Öcalan, encarcelado de por vida en la isla-prisión de Imrali, anunció que en agosto publicaría una hoja de ruta para conseguir que el PKK renunciase a la lucha armada a cambio de mayor autonomía para la región kurda, pero el gobierno rechaza de plano mantener cualquier negociación con un grupo que, igual que la UE y EEUU, considera terrorista.
Algo a lo que también se oponen los kurdos que no comulgan con el DTP, por ejemplo aquellos que participan en la Guardia Rural, un cuerpo de 80.000 paramilitares kurdos leales al gobierno de Ankara que el ejército utiliza en sus operaciones contra el PKK. «Si su objetivo es defender los derechos de los kurdos, ¿por qué matan a kurdos?», se pregunta Ziya Yener, un guardia rural retirado.
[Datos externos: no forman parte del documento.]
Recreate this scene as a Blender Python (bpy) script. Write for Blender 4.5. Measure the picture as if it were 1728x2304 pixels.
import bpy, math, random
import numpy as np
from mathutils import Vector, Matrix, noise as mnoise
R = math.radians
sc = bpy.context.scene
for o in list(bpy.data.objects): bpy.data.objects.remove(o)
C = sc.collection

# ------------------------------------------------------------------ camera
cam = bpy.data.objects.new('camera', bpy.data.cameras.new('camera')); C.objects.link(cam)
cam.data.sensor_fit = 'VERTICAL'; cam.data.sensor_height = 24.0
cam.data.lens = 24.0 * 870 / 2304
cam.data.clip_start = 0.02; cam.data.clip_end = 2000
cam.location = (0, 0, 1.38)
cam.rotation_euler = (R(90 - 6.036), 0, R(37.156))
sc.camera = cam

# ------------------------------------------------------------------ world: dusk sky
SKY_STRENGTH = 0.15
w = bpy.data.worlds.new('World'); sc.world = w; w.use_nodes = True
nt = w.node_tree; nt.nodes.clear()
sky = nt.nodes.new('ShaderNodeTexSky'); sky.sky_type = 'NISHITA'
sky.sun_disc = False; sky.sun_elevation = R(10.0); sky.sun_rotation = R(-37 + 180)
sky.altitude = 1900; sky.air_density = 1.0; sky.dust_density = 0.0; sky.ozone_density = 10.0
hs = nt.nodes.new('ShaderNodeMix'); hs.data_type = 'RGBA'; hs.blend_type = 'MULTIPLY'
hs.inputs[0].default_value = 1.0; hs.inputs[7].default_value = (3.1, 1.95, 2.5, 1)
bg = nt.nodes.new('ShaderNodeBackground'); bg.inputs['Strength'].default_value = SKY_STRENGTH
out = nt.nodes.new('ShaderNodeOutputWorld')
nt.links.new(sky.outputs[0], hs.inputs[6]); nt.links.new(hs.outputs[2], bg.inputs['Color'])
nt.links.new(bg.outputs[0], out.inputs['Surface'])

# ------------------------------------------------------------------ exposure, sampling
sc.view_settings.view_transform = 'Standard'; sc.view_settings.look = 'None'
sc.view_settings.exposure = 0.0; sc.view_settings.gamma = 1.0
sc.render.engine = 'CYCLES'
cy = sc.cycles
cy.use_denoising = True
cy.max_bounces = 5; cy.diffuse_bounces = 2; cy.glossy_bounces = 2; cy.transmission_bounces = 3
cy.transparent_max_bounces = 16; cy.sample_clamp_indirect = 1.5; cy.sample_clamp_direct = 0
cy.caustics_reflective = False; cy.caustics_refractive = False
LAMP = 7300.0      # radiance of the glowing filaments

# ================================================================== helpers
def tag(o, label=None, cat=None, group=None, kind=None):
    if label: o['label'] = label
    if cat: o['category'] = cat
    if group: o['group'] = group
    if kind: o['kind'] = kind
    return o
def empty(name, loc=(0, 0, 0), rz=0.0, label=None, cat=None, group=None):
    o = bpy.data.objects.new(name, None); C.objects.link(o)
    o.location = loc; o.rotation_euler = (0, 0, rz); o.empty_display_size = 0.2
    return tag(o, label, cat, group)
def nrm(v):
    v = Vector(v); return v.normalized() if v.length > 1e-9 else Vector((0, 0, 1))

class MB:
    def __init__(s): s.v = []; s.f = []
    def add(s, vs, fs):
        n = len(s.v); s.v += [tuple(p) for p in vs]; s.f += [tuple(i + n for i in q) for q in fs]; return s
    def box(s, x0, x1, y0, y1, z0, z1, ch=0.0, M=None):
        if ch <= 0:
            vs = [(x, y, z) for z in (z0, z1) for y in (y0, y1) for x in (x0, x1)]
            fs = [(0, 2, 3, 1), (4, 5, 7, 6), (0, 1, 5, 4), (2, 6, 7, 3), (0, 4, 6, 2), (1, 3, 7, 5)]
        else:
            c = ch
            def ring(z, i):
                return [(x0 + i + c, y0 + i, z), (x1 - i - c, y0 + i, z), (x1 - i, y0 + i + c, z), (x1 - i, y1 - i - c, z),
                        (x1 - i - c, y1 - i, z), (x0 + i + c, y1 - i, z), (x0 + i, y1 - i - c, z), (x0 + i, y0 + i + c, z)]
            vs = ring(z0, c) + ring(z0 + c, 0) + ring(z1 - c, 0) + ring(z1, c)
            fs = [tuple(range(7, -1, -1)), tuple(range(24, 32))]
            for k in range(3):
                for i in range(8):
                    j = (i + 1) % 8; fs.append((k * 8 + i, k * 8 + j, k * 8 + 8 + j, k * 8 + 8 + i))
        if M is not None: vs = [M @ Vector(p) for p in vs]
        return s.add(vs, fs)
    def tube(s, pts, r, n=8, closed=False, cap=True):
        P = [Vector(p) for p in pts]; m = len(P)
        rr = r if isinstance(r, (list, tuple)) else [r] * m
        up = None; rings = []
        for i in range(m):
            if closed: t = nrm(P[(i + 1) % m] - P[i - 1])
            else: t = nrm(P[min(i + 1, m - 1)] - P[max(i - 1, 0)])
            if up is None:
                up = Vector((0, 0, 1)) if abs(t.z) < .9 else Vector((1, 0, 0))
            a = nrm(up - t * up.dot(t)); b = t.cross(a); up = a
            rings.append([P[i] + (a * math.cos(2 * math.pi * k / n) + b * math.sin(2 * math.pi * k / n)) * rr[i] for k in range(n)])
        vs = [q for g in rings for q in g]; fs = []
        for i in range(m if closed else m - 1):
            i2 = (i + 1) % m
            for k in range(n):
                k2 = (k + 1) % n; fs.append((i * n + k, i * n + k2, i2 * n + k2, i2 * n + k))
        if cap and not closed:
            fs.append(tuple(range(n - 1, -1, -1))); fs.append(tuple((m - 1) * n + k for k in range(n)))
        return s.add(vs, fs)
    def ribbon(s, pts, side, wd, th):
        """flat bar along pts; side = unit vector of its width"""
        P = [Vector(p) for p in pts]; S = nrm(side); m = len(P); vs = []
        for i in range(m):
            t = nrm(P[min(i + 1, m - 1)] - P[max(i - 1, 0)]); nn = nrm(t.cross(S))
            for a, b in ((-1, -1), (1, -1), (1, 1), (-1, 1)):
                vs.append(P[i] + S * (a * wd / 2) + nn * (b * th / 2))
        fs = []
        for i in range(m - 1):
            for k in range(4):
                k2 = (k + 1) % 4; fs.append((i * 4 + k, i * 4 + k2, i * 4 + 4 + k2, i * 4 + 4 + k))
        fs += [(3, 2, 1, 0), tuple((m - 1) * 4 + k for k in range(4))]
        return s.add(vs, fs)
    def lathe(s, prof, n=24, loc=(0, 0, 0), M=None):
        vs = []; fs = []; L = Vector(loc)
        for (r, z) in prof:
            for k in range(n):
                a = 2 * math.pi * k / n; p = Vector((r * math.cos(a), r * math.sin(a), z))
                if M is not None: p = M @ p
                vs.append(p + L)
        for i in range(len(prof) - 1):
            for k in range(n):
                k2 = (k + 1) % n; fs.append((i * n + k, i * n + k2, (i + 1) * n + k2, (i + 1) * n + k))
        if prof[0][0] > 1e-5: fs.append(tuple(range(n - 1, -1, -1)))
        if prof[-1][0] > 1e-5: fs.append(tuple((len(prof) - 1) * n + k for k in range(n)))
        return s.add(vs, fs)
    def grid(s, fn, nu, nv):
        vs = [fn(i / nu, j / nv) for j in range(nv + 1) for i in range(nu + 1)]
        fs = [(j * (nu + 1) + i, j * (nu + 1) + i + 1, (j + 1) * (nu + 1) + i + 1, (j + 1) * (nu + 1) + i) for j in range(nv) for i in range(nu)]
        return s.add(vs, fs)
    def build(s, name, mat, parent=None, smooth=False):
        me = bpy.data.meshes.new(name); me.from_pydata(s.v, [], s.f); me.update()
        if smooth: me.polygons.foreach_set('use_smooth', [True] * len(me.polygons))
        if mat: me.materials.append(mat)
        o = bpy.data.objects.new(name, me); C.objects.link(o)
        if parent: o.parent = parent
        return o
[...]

Y no le falta razón: la mayoría de las víctimas del PKK son los propios kurdos. Sobre todo durante la década de los 1990, cuando la organización armada juró arrasar todas las aldeas que colaborasen con el gobierno central por «fascistas».
Uno de los obstáculos más graves para la solución del conflicto es la estructura feudal que impera en la región. En la carretera que comunica Bingöl y el pueblo de Karliova, los verdes prados de las montañas comienzan a amarillear con la llegada del otoño. Unos pastores nómadas del clan Berita descienden de las cimas, donde han pasado el verano con su ganado, e instalan las yurtas -grandes tiendas de campaña- en el valle bajo la atenta mirada del anciano Abdülselam. Aquí, las asambleas de ancianos son quienes dirigen la vida familiar, dan el visto bueno a los matrimonios y hasta deciden sobre la vida o la muerte de los miembros del clan que han cometido una falta, denuncia una feminista de Van.
Abandonada a su suerte durante muchos años y olvidada por las inversiones del Estado, la región permanece inmersa en el conservadurismo y el atraso. «El PKK se queja de que el estado no invierte en la educación pero los kurdos, por una parte, y por otra quema las escuelas, destroza los transportes públicos y mata a profesores.», denuncia Ziya Sözen, presidente de la asociación de víctimas del terrorismo de Bingöl. Y el problema es que tanto el gobierno de Ankara, como los partidos políticos -incluido el DTP, a pesar de definirse como progresista- sacan provecho de esta situación enfrentando a los clanes pro-PKK con aquellos contrarios o comprando los votos de familias enteras.
Lo cierto es que en los últimos meses se ha instalado un diálogo abierto en torno a la resolución del conflicto gracias a la apertura de TRT6 (un canal de la televisión pública en kurdo), al comienzo de la restitución de los antiguos nombres kurdos a los pueblos del sudeste, a la promesa de abrir la universidad a la enseñanza del kurdo y a la tregua decretada por el PKK, aunque no reconocida por Ankara. Pero todavía queda mucho por hacer. «La gente tiene esperanza en la iniciativa y cree en ella, pero al final el resto de partidos de la oposición (nacionalista turca) no permitirá al gobierno que resuelva el conflicto porque hay mucha gente viviendo de él, también entre los kurdos», se queja Haci, camarero en un restaurante de carretera: «En el oeste de Turquía ganan 20 euros al día; aquí yo trabajo 12 horas, sin fiestas ni domingos, y cobro 10. Esa es la diferencia».